Le 28 mai, une majorité des députés avait voté une motion qui, rappelant l’importance de « l’autorégulation académique », demande aux universités de veiller à ce que « la politique ne se déguise pas en science ». Dans leur tribune, les chercheurs mentionnent Frédérique Vidal, dont les propos ont, selon eux, servi de « modèle direct » aux politiques danois, qu’ils accusent de mettre en danger la liberté académique dans le royaume.

Risque d’autocensure

Les discussions ne sont « pas nouvelles », reconnaît Mathias Danbolt, professeur d’histoire de l’art à l’université de Copenhague et un des auteurs de la tribune. Mais il assure que « les attaques se sont intensifiées » ces derniers mois. Non seulement « des chercheurs bien établis, mais aussi des jeunes ou des thésards sont visés spécifiquement », mais les attaques ciblent « des champs d’études particuliers, dans une tentative de délégitimer des domaines entiers de la recherche ».

Fin mars, les députés Morten Messerschmidt (Parti du peuple danois, extrême droite) et Henrik Dahl (Alliance libérale) ont lancé, au Parlement, une discussion sur le « militantisme excessif dans certains milieux de recherche ». Dans une question écrite à la ministre, les deux parlementaires ont demandé s’il n’était pas temps de « mener une action similaire à l’épreuve de force annoncée par le gouvernement français et de lancer une étude du problème, comme celle mise en place [en France] ».

Le débat a eu lieu le 28 mai, au Parlement. A la tribune, Morten Messerschmidt et Henrik Dahl ont fait une critique au vitriol des travaux de certains chercheurs, y compris ceux de Jakob Skovgaard-Petersen, un des plus grands spécialistes danois de l’islam et du Moyen-Orient, accusé d’être « notoirement borné » et dont les travaux sont présentés comme « inutiles et peu fiables ». Doctorante à l’université d’Aarhus, Signe Uldbjerg prépare une thèse sur le harcèlement sexuel sur Internet. A sa « grande surprise », elle a découvert qu’un de ses articles était cité comme un exemple de militantisme par un député. « Soit il ne l’a pas lu, soit il n’a rien compris, car j’y présente justement une réflexion critique sur le lien entre recherche et militantisme », précise-t-elle.
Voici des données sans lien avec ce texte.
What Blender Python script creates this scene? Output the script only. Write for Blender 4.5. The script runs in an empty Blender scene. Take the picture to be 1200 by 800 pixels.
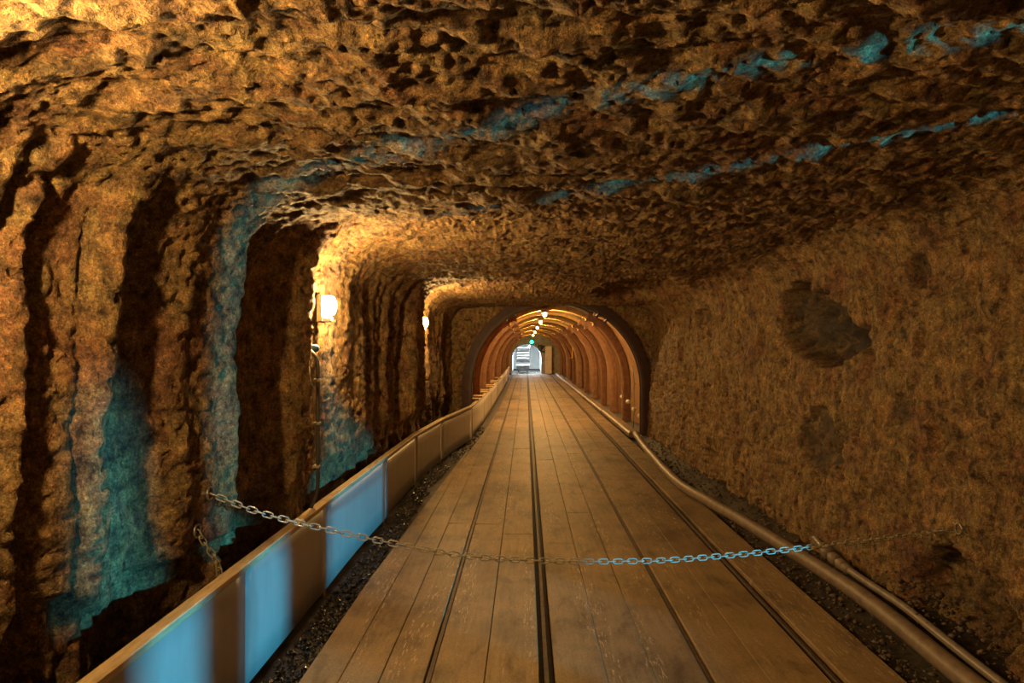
import bpy, math, random
import numpy as np
from mathutils import Vector, Matrix

random.seed(7)
rng = np.random.default_rng(7)
S = bpy.context.scene
C = S.collection
PI = math.pi

# ------------------------------------------------------------------ camera, world, light, exposure
cam_d = bpy.data.cameras.new('camera')
cam_d.sensor_width = 36.0
cam_d.lens = 24.0
cam_d.clip_start = 0.05
cam_d.clip_end = 200
cam = bpy.data.objects.new('camera', cam_d)
C.objects.link(cam)
cam.location = (0, 0, 1.6)
cam.rotation_euler = (math.radians(90 + 0.573), 0, math.radians(1.146))
S.camera = cam

S.view_settings.view_transform = 'Standard'
S.view_settings.look = 'None'
S.view_settings.gamma = 1.0
S.view_settings.use_curve_mapping = False
S.view_settings.exposure = 0.0

w = bpy.data.worlds.new('world')
S.world = w
w.use_nodes = True
w.node_tree.nodes['Background'].inputs[0].default_value = (0.9, 0.75, 0.75, 1)
w.node_tree.nodes['Background'].inputs[1].default_value = 0.004

WARM = (1.0, 0.62, 0.22)
LAMP_E = 1350.0           # wall lamps
CROWN_E = 4200.0          # lamps under the steel arches
BLUE_W = 4400.0

# daylight-blue lamp in the side gallery to the right of the camera
bl = bpy.data.lights.new('gallery_light', 'POINT')
bl.energy = BLUE_W
bl.color = (0.055, 0.60, 1.0)
bl.shadow_soft_size = 0.11
blo = bpy.data.objects.new('gallery_light', bl)
C.objects.link(blo)
blo.location = (5.9, -1.2, 0.8)


# ------------------------------------------------------------------ helpers
def wpos(o):
    p = Vector((0, 0, 0))
    while o is not None:
        p += Vector(o.location)
        o = o.parent
    return p


def tag(o, label=None, cat=None, group=None, kind=None):
    if label: o['label'] = label
    if cat: o['category'] = cat
    if group: o['group'] = group
    if kind: o['kind'] = kind
    return o


def thing(name, label, cat, loc, group=None, kind=None):
    o = bpy.data.objects.new(name, None)
    o.empty_display_size = 0.1
    C.objects.link(o)
    o.location = loc
    return tag(o, label, cat, group, kind)


def mk(name, V, F, m, parent=None, smooth=False, loc=None):
    """mesh object from world-space vertices"""
    off = wpos(parent) if parent else Vector((0, 0, 0))
    l = Vector(loc) if loc is not None else off
    me = bpy.data.meshes.new(name)
    V = np.asarray(V, dtype=float) - np.array(l)
    if isinstance(F, np.ndarray):
        n, k = F.shape
        me.vertices.add(len(V))
        me.vertices.foreach_set('co', V.astype(np.float32).ravel())
        me.loops.add(n * k)
        me.loops.foreach_set('vertex_index', F.astype(np.int32).ravel())
        me.polygons.add(n)
        me.polygons.foreach_set('loop_start', np.arange(0, n * k, k, dtype=np.int32))
        me.polygons.foreach_set('loop_total', np.full(n, k, dtype=np.int32))
        me.update(calc_edges=True)
        me.validate()
    else:
        me.from_pydata([tuple(v) for v in V], [], F)
        me.update()
    if smooth:
        me.polygons.foreach_set('use_smooth', [True] * len(me.polygons))
    if m is not None:
        me.materials.append(m)
    o = bpy.data.objects.new(name, me)
    C.objects.link(o)
    if parent:
        o.parent = parent
        o.location = l - off
    else:
        o.location = l
    return o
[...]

Dans leur tribune publiée lundi, les chercheurs reprochent à la ministre Ane Halsboe-Jorgensen de ne pas les avoir défendus. Sa formation, le Parti social-démocrate, a voté en faveur de la motion déposée par la droite et l’extrême droite. Mathias Danbolt y voit un lien avec la politique migratoire ultra-restrictive menée par le parti depuis son arrivée au pouvoir, en 2019, et « critiquée non seulement par l’Union européenne et l’ONU, mais aussi par des chercheurs danois » dans le domaine des études migratoires.

Recteur de l’université technique du Danemark (DTU) et président de l’association des universités danoises, Anders Bjarklev avoue son malaise : « En gros, les députés nous disent de faire notre travail en contrôlant la valeur scientifique de la recherche, ce qui signifie qu’ils pensent que nous ne le faisons pas. Ils n’ont peut-être pas l’intention de contrôler et décider quel genre de recherche nous devons mener. Mais ils donnent l’impression du contraire. » Anders Bjarklev s’étonne du timing du vote au Parlement : « Si la pandémie a eu un effet positif, c’est de montrer l’importance de la science et des scientifiques, dans un contexte où les opinions sont souvent mises sur un pied d’égalité avec la recherche. » Il craint que les scientifiques « s’autocensurent » et qu’ils « arrêtent de participer au débat public, de peur de dire quelque chose qu’il ne faut pas, sans vraiment savoir de quoi il s’agit ».

Selon Mathias Danbolt, c’est déjà le cas : « Certains chercheurs refusent de prendre part aux discussions publiques ou de répondre aux questions des journalistes. » Signe Uldbjerg constate aussi que des étudiants « hésitent » à se lancer dans certains champs d’étude. Lundi soir, près de 3 000 chercheurs danois, représentant toutes les disciplines, avaient signé une pétition en ligne, appelant à défendre la liberté académique au Danemark.